Именно Октябрь и последовавший за ним период новейшей истории России позволили говорить о Сталине не только как о выдающемся ленинском соратнике, но и как о наиболее великом и последовательном продолжателе дела Ленина…
ДЛЯ ВСЕХ лидеров большевизма, ставших с 25 октября (7 ноября) 1917 года руководителями России, два последних месяца 1917 года и первые два месяца нового, 1918 года были не просто напряженными, но и неповторимыми.
Неповторимыми в том смысле, что это были их первые месяцы в новом их общественном качестве — в роли высших государственных управленцев. Теперь уже не было нужды критиковать власть — они сами были властью! И теперь надо было не речами, а делами — ежедневными решениями, распоряжениями, приказами, декретами, постановлениями и т. п, — доказывать окружающим свою компетентность и способность управлять обществом и государством.
«Сто дней» Сталина, как и вообще «Сто дней» большевиков, начались 7 ноября 1917 года и истекли к середине февраля 1918 года — как раз ко времени первого жестокого кризиса молодой советской власти, когда срыв Троцким мирных переговоров в Брест-Литовске поставил РСФСР на грань гибели.
И все эти «Сто дней» слились для Ленина и Сталина — без особых преувеличений — в один бесконечный день.
«Сто дней» Наполеона окончились его крахом, «Сто дней» Ленина и Сталина окончились кризисом, из которого новые вожди России вышли — при всей отчаянности их положения — окрепшими и усилившимися.
Первый опыт был получен, осмыслен и усвоен, а первые «блины» оказались не таким уж и «комом».
2 (15) ноября 1917 года Сталин выступил в прениях на совещании представителей политических партий, рабочих Путиловского завода и Центрального исполнительного комитета Всероссийского железнодорожного союза (Викжель).

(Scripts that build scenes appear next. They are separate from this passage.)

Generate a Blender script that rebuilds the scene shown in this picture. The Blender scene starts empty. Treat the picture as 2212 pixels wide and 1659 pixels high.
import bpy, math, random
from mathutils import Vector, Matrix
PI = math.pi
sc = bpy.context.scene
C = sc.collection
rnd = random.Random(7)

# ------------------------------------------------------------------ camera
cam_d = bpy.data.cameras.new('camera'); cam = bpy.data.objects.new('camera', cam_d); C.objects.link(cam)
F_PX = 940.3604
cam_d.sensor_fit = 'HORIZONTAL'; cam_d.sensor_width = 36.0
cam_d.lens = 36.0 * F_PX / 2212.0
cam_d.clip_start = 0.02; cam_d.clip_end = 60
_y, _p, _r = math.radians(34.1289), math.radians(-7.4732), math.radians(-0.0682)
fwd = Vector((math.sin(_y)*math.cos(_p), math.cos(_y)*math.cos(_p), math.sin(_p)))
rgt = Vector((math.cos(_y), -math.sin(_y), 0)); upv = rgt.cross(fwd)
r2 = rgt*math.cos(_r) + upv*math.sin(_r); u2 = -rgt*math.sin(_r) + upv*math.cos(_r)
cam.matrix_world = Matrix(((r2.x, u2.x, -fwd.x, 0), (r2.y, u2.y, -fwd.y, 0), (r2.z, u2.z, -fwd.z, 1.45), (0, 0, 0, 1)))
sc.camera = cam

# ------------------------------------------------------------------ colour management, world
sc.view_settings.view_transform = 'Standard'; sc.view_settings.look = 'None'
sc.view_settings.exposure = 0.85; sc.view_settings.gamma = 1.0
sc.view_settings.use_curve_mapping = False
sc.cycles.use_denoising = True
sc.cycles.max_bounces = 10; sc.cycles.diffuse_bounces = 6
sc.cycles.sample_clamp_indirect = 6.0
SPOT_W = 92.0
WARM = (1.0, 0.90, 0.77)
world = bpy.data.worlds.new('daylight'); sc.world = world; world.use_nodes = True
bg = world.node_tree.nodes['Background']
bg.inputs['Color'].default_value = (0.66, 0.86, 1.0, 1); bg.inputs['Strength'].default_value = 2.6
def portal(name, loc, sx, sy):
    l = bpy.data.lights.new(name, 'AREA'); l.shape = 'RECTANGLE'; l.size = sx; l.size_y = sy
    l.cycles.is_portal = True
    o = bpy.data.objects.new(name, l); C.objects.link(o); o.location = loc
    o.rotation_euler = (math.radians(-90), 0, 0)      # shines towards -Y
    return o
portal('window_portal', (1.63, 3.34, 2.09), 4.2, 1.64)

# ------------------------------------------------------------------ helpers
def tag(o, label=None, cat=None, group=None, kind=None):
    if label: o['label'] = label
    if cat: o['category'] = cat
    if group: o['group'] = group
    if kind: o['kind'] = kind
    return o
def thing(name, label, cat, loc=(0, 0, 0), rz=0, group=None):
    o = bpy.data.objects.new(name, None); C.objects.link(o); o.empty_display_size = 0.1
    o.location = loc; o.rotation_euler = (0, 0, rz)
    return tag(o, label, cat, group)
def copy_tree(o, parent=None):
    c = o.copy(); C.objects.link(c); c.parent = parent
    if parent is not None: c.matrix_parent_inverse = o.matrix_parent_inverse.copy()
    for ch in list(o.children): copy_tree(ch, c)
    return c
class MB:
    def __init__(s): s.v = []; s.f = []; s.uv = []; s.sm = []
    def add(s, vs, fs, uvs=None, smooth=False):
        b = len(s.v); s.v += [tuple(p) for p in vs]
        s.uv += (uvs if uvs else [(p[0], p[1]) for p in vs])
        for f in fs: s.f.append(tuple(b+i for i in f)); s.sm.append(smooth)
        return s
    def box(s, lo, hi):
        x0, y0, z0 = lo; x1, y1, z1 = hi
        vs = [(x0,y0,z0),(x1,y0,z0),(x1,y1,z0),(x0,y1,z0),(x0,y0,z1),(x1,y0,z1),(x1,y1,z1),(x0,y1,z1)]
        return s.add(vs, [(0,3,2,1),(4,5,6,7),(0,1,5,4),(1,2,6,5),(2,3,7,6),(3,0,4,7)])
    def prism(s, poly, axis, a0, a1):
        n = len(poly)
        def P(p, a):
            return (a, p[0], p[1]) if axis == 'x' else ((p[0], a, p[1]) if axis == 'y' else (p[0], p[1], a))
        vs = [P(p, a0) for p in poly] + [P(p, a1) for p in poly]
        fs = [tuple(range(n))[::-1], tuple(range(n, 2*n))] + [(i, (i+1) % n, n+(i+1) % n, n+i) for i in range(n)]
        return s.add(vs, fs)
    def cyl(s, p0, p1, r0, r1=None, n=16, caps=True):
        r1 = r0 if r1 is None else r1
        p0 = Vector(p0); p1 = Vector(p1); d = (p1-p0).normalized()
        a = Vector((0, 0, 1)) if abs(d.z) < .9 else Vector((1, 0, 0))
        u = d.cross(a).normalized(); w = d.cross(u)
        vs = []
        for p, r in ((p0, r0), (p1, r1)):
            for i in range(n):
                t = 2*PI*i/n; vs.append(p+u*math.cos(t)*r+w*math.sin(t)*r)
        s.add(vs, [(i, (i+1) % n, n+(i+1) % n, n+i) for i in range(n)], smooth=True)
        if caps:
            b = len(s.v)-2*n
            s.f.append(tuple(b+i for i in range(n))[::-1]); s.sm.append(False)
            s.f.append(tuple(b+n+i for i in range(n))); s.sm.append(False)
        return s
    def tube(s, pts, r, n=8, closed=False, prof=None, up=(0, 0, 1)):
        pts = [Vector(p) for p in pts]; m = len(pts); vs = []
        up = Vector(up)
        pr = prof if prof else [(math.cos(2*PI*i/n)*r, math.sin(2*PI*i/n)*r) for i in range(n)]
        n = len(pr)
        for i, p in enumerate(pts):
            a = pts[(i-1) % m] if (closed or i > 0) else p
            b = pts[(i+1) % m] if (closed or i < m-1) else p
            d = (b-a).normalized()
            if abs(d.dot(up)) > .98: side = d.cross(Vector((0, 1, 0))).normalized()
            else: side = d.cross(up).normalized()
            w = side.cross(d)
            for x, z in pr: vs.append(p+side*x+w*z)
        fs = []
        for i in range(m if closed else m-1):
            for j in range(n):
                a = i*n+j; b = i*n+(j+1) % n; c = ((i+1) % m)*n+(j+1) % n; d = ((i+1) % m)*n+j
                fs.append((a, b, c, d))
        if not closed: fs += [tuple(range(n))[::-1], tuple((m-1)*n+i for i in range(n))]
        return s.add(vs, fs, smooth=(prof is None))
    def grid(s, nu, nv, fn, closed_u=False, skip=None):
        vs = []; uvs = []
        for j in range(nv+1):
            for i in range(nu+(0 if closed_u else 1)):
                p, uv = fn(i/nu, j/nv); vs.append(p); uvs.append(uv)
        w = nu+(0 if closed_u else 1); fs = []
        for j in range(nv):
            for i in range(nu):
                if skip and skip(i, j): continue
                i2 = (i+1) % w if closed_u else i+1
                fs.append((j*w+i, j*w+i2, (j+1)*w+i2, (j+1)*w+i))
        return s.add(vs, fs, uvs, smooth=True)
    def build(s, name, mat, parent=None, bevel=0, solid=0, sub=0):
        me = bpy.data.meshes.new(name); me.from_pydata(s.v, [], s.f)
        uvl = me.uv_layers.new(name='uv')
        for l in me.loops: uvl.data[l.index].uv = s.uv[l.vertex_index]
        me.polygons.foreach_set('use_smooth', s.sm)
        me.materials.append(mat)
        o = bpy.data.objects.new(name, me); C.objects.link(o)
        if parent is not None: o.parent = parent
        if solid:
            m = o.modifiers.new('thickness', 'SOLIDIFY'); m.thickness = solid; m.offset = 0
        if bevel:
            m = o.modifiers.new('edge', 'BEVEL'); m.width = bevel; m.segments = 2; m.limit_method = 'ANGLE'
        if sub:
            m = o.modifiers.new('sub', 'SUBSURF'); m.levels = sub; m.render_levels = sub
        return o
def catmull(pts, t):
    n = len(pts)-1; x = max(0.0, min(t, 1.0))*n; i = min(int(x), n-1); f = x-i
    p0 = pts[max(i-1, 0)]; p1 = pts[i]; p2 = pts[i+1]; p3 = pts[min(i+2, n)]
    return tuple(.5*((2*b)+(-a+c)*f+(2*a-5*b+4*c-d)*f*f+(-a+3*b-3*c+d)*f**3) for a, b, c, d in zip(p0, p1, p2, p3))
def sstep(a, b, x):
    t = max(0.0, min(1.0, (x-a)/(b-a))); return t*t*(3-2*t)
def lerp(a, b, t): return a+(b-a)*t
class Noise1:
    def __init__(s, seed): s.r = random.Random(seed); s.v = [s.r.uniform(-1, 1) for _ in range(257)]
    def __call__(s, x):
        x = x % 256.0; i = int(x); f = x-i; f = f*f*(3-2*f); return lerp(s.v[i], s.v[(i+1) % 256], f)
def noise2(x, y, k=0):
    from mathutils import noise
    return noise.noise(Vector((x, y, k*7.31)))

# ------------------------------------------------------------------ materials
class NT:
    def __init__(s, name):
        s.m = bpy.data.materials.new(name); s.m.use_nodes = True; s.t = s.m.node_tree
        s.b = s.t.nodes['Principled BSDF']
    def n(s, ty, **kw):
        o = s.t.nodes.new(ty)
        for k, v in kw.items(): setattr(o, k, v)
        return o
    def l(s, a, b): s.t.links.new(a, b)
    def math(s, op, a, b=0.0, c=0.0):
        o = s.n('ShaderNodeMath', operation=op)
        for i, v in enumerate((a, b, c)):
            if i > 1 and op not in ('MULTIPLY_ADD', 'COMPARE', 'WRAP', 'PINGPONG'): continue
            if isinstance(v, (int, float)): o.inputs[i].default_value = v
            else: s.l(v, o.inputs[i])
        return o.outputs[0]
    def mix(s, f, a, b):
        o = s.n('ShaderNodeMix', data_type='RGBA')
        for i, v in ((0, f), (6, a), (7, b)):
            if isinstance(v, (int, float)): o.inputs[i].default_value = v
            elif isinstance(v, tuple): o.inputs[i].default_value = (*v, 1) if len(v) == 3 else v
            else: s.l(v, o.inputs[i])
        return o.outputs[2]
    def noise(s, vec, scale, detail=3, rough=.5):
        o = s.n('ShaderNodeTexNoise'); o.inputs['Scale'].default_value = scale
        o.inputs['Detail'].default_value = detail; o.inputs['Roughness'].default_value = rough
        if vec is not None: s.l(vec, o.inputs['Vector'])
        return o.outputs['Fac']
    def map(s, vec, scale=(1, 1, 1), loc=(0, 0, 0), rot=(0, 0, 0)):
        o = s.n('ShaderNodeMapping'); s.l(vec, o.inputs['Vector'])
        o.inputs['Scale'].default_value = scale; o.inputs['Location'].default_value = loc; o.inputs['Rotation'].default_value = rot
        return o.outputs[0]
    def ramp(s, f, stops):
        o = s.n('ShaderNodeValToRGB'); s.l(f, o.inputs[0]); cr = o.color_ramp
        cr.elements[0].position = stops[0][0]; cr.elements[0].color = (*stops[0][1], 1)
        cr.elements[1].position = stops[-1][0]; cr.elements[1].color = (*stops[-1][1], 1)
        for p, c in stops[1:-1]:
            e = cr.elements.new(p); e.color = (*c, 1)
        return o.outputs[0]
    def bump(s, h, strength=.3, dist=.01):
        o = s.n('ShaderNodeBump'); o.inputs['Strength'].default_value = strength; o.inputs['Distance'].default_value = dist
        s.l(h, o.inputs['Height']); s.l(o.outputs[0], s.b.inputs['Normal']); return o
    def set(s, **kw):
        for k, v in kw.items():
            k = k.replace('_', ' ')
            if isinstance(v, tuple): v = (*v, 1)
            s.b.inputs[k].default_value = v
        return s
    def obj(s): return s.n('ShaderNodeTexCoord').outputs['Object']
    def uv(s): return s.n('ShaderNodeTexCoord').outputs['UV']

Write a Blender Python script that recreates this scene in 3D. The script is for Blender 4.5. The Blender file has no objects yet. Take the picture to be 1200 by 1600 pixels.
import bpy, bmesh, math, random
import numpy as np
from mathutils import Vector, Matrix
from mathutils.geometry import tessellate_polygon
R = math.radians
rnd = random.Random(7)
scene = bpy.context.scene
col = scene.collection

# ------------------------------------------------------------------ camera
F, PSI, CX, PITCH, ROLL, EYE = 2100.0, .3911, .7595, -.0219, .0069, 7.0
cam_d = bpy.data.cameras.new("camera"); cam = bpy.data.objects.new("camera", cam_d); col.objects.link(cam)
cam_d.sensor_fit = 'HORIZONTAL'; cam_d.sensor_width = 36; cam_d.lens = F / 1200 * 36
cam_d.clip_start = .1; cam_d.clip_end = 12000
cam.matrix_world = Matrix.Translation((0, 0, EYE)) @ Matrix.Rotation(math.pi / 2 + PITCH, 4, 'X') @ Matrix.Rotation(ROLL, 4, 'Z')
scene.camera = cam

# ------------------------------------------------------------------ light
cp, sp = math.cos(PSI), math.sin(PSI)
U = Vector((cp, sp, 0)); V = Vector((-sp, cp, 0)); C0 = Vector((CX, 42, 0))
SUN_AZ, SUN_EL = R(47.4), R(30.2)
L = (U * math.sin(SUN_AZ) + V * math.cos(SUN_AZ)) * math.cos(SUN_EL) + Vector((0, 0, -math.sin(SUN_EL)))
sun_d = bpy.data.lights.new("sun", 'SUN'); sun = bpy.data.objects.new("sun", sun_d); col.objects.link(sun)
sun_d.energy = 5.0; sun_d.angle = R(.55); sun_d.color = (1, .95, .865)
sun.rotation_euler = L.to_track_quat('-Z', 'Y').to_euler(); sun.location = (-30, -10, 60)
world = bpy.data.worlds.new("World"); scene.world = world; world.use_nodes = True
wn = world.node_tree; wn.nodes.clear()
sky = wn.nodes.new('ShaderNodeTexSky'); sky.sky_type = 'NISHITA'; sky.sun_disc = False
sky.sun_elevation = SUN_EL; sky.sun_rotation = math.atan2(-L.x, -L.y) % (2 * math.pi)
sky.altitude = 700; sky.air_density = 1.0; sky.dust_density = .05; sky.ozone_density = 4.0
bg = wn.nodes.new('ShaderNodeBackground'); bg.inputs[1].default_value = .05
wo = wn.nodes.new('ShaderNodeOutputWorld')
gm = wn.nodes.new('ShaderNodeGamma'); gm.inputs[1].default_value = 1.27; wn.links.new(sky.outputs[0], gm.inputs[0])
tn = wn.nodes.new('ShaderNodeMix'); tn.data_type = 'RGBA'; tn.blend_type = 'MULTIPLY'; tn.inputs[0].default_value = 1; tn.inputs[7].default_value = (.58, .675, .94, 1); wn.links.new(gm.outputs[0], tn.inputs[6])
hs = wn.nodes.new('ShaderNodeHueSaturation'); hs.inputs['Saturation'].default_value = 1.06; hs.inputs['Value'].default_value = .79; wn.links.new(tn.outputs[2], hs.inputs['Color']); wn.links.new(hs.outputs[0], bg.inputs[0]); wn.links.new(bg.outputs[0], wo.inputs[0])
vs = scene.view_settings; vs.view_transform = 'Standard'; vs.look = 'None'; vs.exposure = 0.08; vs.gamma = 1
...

Очевидно, это было его первое публичное выступление после Октябрьской революции — в качестве одного из руководителей нового правительства, И что интересно! Новой власти уже неделя, а Сталин держит публичную речь первый раз за неделю. Уже одно это говорит многое об уровне его тогдашней загруженности. Троцкий, я думаю, публично «отметился» за эту неделю не раз и в самых разных аудиториях, а Сталин был по горло занят оперативными вопросами.
Ознакомительная версия.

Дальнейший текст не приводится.